For decades, the industrial robot has been a creature of blind repetition. In thousands of factories worldwide, robotic arms move through pre-programmed coordinates with surgical precision, yet they remain fundamentally numb to their surroundings. If a component is shifted by a few millimeters or an unexpected obstacle enters the workspace, the robot does not feel the collision; it simply continues its path, often resulting in damaged parts or costly emergency shutdowns. This gap between digital precision and physical awareness has remained one of the most persistent bottlenecks in industrial automation.
The Arrival of Whole-Body Touch Sensitivity
Flexiv is addressing this sensory void with the introduction of two new robotic systems, Enlight and MICO. Scheduled for international release on June 15, 2026, and first unveiled at Automate 2026, these robots move beyond the limitations of traditional automation by integrating what Flexiv calls whole-body touch sensitivity. Unlike standard robots that rely on joint-torque sensors or external vision systems to infer contact, Enlight and MICO are designed to detect touch across their entire surface area.
This capability allows the robots to interact with the physical environment with a level of nuance previously reserved for human operators. By sensing contact at any point on their chassis, these systems can navigate complex manufacturing processes where precise tactile feedback is the difference between a successful assembly and a mechanical failure. For organizations looking to integrate these systems, detailed technical specifications and deployment options are available through the Flexiv official website.
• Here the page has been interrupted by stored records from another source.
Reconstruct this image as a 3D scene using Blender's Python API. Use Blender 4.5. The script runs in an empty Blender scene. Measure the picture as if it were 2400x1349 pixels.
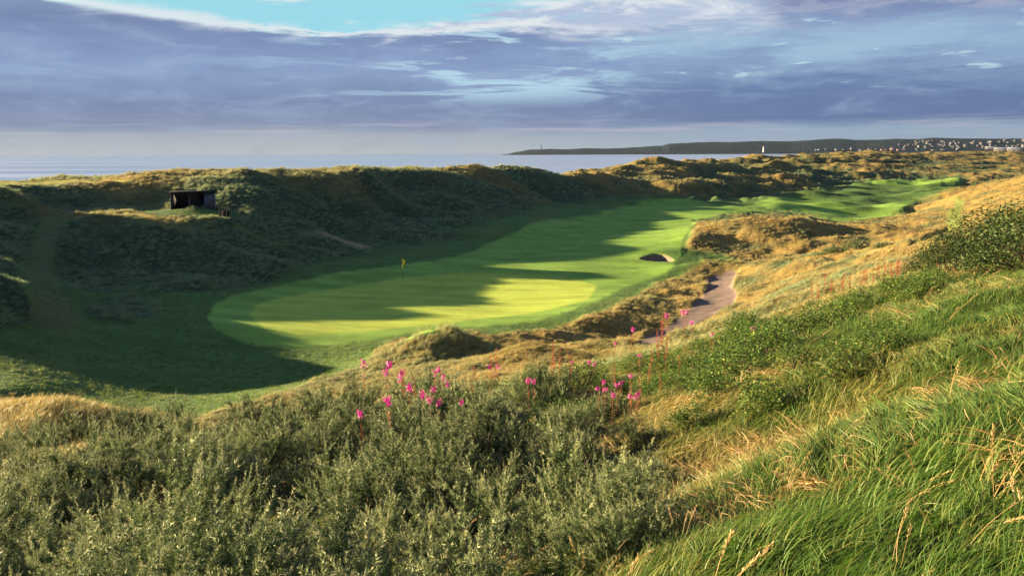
import bpy, math, random
import numpy as np
from mathutils import Matrix, Vector

# ------------------------------------------------------------------ camera, sky, sun, exposure
SC = bpy.context.scene
COL = SC.collection
F = 2078.0                     # focal length in pixels of a 2400 wide frame
PITCH = math.atan((674.5 - 356.8) / F)
ROLL = -0.0046
CAM = np.array([0.0, 0.0, 20.0])
_f = np.array([0, math.cos(PITCH), -math.sin(PITCH)])
_r0 = np.array([1.0, 0, 0]); _u0 = np.array([0, math.sin(PITCH), math.cos(PITCH)])
_r = _r0 * math.cos(ROLL) + _u0 * math.sin(ROLL)
_u = -_r0 * math.sin(ROLL) + _u0 * math.cos(ROLL)
cd = bpy.data.cameras.new('camera'); cam = bpy.data.objects.new('camera', cd); COL.objects.link(cam)
cd.sensor_width = 36; cd.lens = 36 * F / 2400; cd.clip_start = 0.1; cd.clip_end = 60000
M = Matrix((( _r[0], _u[0], -_f[0], CAM[0]), (_r[1], _u[1], -_f[1], CAM[1]), (_r[2], _u[2], -_f[2], CAM[2]), (0, 0, 0, 1)))
cam.matrix_world = M
SC.camera = cam

EXPOSURE = 2.9
SUN_EL = math.radians(9.4)
SUN_AZ = math.radians(-69)      # measured from straight ahead (+Y), negative = left
SUN_STRENGTH = 5.0
SC.view_settings.view_transform = 'Standard'
SC.view_settings.look = 'None'
SC.view_settings.gamma = 1.0
SC.view_settings.exposure = EXPOSURE
SC.cycles.max_bounces = 5
SC.cycles.diffuse_bounces = 3
SC.cycles.glossy_bounces = 2
SC.cycles.transmission_bounces = 3
SC.cycles.volume_bounces = 0
SC.cycles.use_adaptive_sampling = True
SC.cycles.adaptive_threshold = 0.02

sd = bpy.data.lights.new('sun', 'SUN'); sun = bpy.data.objects.new('sun', sd); COL.objects.link(sun)
sd.energy = SUN_STRENGTH; sd.angle = math.radians(0.55); sd.color = (1.0, 0.74, 0.42)
sdir = Vector((math.sin(SUN_AZ) * math.cos(SUN_EL), math.cos(SUN_AZ) * math.cos(SUN_EL), math.sin(SUN_EL)))
sun.rotation_euler = sdir.to_track_quat('Z', 'Y').to_euler()


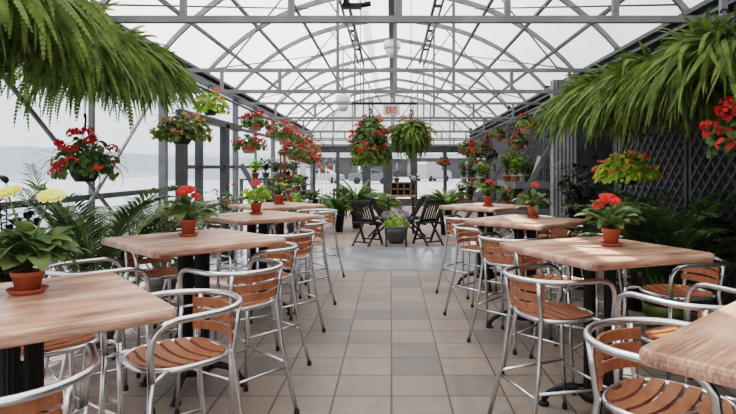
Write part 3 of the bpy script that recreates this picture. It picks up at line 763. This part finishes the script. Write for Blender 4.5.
table_pot('terracotta pot of flat yellow blooms on the farthest left table', -1.57, 8.0, .07, .13, 22, .19, .042, [(.04, 0, .27, .06, (0, -.3, 1)), (-.02, .05, .26, .05, (0, -.3, 1)), (.1, .05, .26, .045, (.2, -.3, 1))], 'lemon', 'geranium', 'leaf')
table_pot('terracotta pot with a bold red flower beside the sun streak on the right table', 1.446, 3.77, .06, .11, 40, .20, 0.028, [(-.005, 0, .31, .075, (.1, -.5, 1)), (-.07, .02, .275, .05, (-.5, -.5, .8))], 'coral', leafm='leaf')
table_pot('terracotta pot with a single red bloom on a tall stem on the third right table', 1.455, 5.88, .055, .11, 40, .18, 0.024, [(.02, 0, .34, .055, (.1, -.4, 1))], 'coral', leafm='leaf', up=(20, 80))
table_pot('terracotta pot with a red bloom and dense leaves on the farthest right table', 1.28, 7.6, .065, .13, 30, .21, .045, [(.01, 0, .32, .07, (0, -.4, 1)), (.06, .03, .28, .05, (.4, -.4, 1))], 'coral', 'geranium', 'leaf')

# ------------------------------------------------------------------ floor palms and shrubs
def palm(label, x, y, h, spread, n, potr, poth, potm, leafm, z=0, group='potted palms', nl=20, seed=1, name='potted_palm', azs=None, lw=.018, e=(58, 89)):
    r = random.Random(seed); t = thing(name, label, 'potted plant', (x, y, z), 0, group)
    p = MB(); p.lathe(pot_profile(potr, poth), 20); p.build('pot', potm, t)
    MB().lathe([(potr*.88, poth*.8), (potr*.88, poth*.87), (0, poth*.9)], 14).build('soil', 'soil', t)
    f = MB(); c = MB(); zb_ = poth*.88
    for i in range(n):
        az = (r.uniform(*azs) if azs else i*2.399+r.uniform(-.3, .3)); L = h*r.uniform(.75, 1.1); e0 = R(r.uniform(*e)); droop = R(r.uniform(50, 105))
        b = Vector((cos(az)*potr*.35, sin(az)*potr*.35, zb_)); path = frond_path(az, e0, droop, L, 32, 1.8)
        c.tube([b+P for P, d in path[::8]], [.010, .008, .006, .004, .002], 5)
        for k in range(9, 33):
            P, d = path[k]; tt_ = (k-9)/23; LL = spread*(.55+.45*sin(pi*min(1, tt_*.9+.15)))*(1 if tt_ < .8 else .8)
            sd = Vector((-sin(az), cos(az), 0))
            for sg in (-1, 1):
                dd = (sd*sg*.85+d*.65).normalized(); a2 = math.atan2(dd.y, dd.x); el = math.asin(max(-1, min(1, dd.z)))
                strip_leaf(f, b+P, a2, el+R(12), R(r.uniform(25, 70)), LL*r.uniform(.85, 1.1), lw, 4, .3, .6)
    for v in f.v: v.x = max(-3.12-x, min(3.15-x, v.x))
    for v in c.v: v.x = max(-3.12-x, min(3.15-x, v.x))
    f.build('foliage', leafm, t); c.build('cane', 'stem', t); return t
palm('large areca palm with silvery fronds by the left window, behind the yellow gerbera table', -2.66, 5.15, 1.42, .32, 28, .2, .34, 'greypot', 'palm', seed=3)
palm('smaller areca palm left of the second left table, in the corner by the wall post', -2.7, 6.75, 1.2, .3, 20, .17, .3, 'greypot', 'palm', seed=5)
palm('dark palm against the lattice wall behind the sun streaked table', 2.62, 5.6, 1.45, .30, 28, .16, .3, 'blackpot', 'palm', seed=8)
palm('dark spreading palm in the olive pot right of the sun streaked table', 2.42, 5.05, 1.05, .28, 16, .19, .40, 'olivepot', 'palmdark', seed=9)
def shrub(label, x, y, h, w, n, leafm, potr=.2, poth=.35, potm='blackpot', lr=.05, z=0, name='potted_shrub', group='potted shrubs', flowers=None, zlo=.35):
    t = thing(name, label, 'potted plant', (x, y, z), 0, group)
    p = MB(); p.lathe(pot_profile(potr, poth), 18); p.build('pot', potm, t)
    MB().lathe([(potr*.88, poth*.8), (potr*.88, poth*.87), (0, poth*.9)], 14).build('soil', 'soil', t)
    s = MB(); f = MB(); b = Vector((0, 0, poth*.88)); nb = max(5, n//16)
    for i in range(nb):
        a = i*2.4; q = rnd.uniform(.25, .9); tip = Vector((cos(a)*w*q, sin(a)*w*q, poth+(h-poth)*rnd.uniform(.6, 1))); mid = b.lerp(tip, .5)+Vector((-cos(a)*w*.12, -sin(a)*w*.12, .03))
        s.tube([b, mid, tip], [.008, .006, .003], 5)
        for k in range(n//nb):
            u = rnd.uniform(zlo, 1.05); c = b.lerp(mid, min(1, u*2)) if u < .5 else mid.lerp(tip, (u-.5)*2); az = rnd.uniform(0, 6.28)
            strip_leaf(f, c, az, R(rnd.uniform(-20, 50)), R(rnd.uniform(30, 80)), lr*2.4*rnd.uniform(.8, 1.2), lr*.5, 4, .2, .8)
    f.build('foliage', leafm, t); s.build('branch', 'trunk', t)
    for fm, k, r in (flowers or ()):
        for i in range(k):
            a = rnd.uniform(0, 6.28); q = rnd.uniform(.1, .95); floret(t, fm, (cos(a)*w*q, sin(a)*w*q, poth+(h-poth)*rnd.uniform(.6, 1.05)), r)
    return t
shrub('dark glossy shrub behind the yellow gerberas at the left picture edge', -2.72, 4.05, 1.5, .32, 300, 'darkleaf', .18, .4, lr=.06)
shrub('dark leaved tree like shrub in the doorway right of the grey pillar', 2.5, 7.6, 1.68, .38, 420, 'darkleaf', .22, .4, lr=.06)
shrub('small variegated shrub between the left wall post and the red gerbera', -2.75, 7.75, 1.25, .3, 240, 'palmdark', .16, .35, lr=.05, flowers=[('white', 8, .03)])
shrub('low dark shrub under the schefflera beside the right lattice', 2.75, 6.5, 1.15, .36, 300, 'palmdark', .2, .3, lr=.07)

# far floor ferns
def floor_fern(label, px, py, Y, R_, n, h, mat, seed):
    r = random.Random(seed); q = at(px, 200, Y); t = thing('potted_fern', label, 'potted plant', (q.x, Y, 0), 0, 'potted ferns on the far floor')
    zt = at(px, py, Y).z; ph = max(.25, zt-h)
    p = MB(); p.lathe(pot_profile(.17, ph), 18); p.build('pot', 'blackpot', t)
    f = MB()
    for i in range(n): fern_fronds(f, Vector((0, 0, ph*.9)), r.uniform(0, 6.28), R(r.uniform(25, 85)), R(r.uniform(60, 120)), R_*r.uniform(.8, 1.2), .075, 14, r)
    f.build('foliage', mat, t); return t
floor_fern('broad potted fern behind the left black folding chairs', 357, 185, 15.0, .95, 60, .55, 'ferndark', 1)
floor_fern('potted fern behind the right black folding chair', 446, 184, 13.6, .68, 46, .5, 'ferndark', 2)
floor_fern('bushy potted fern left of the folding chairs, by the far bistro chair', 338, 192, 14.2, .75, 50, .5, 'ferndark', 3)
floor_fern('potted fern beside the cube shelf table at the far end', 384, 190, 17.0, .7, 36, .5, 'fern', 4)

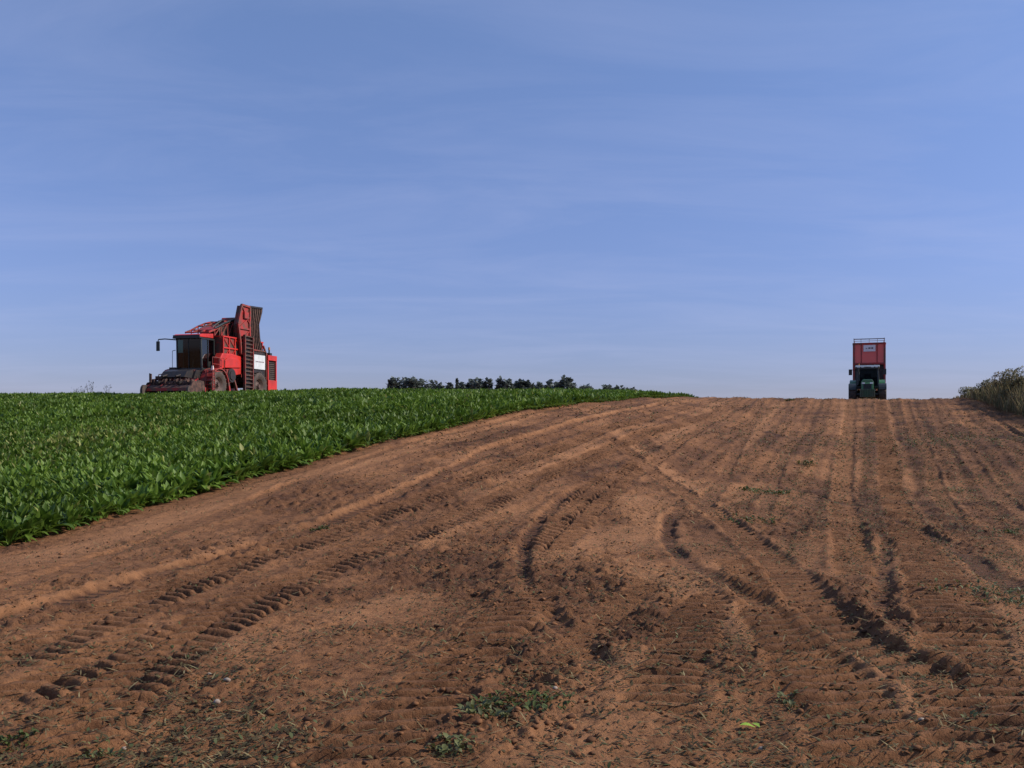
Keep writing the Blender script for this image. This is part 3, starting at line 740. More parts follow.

From Coordinate Precision to Physical AI
The integration of whole-body sensitivity marks a transition from traditional automation to Physical AI. While standard industrial robots operate on a logic of coordinates—moving from point A to point B regardless of what lies in between—Physical AI enables a robot to perceive and respond to the physical state of its environment in real time. This means that Enlight and MICO do not require a rigid, unchanging scenario to function; they can adapt instantly when the position of a workpiece changes or when a human operator interacts with the machine.
This shift creates a fundamental reversal in how robotic utility is measured. In the past, the primary metric for a robot was repetitive precision—how accurately it could hit the same spot a million times. With the advent of Physical AI, the critical metric becomes the ability to detect and respond to external contact. By utilizing tactile data to control movement, these robots significantly reduce the risk of collisions while simultaneously increasing the precision of delicate assembly tasks.
Furthermore, Flexiv has applied general-purpose robotics technology to these models, breaking the trend of single-task machinery. Because the robots can adapt to different product lines through software configurations and tactile feedback rather than hardware overhauls, companies can reduce the capital expenditure typically associated with facility replacement. The speed of production line transitions increases because the robot learns the feel of the new task rather than requiring a complete rewrite of its spatial coordinates.
As a result, the decision-making process for adopting new robotics is shifting. Engineers are no longer asking only if a robot is fast enough or precise enough, but whether it is sensitive enough. The efficiency of a deployment now depends on analyzing the frequency and precision of physical interactions within a process and matching those requirements against the sensitivity specifications of the hardware.
The industry is moving toward a future where the ability to feel is just as important as the ability to move.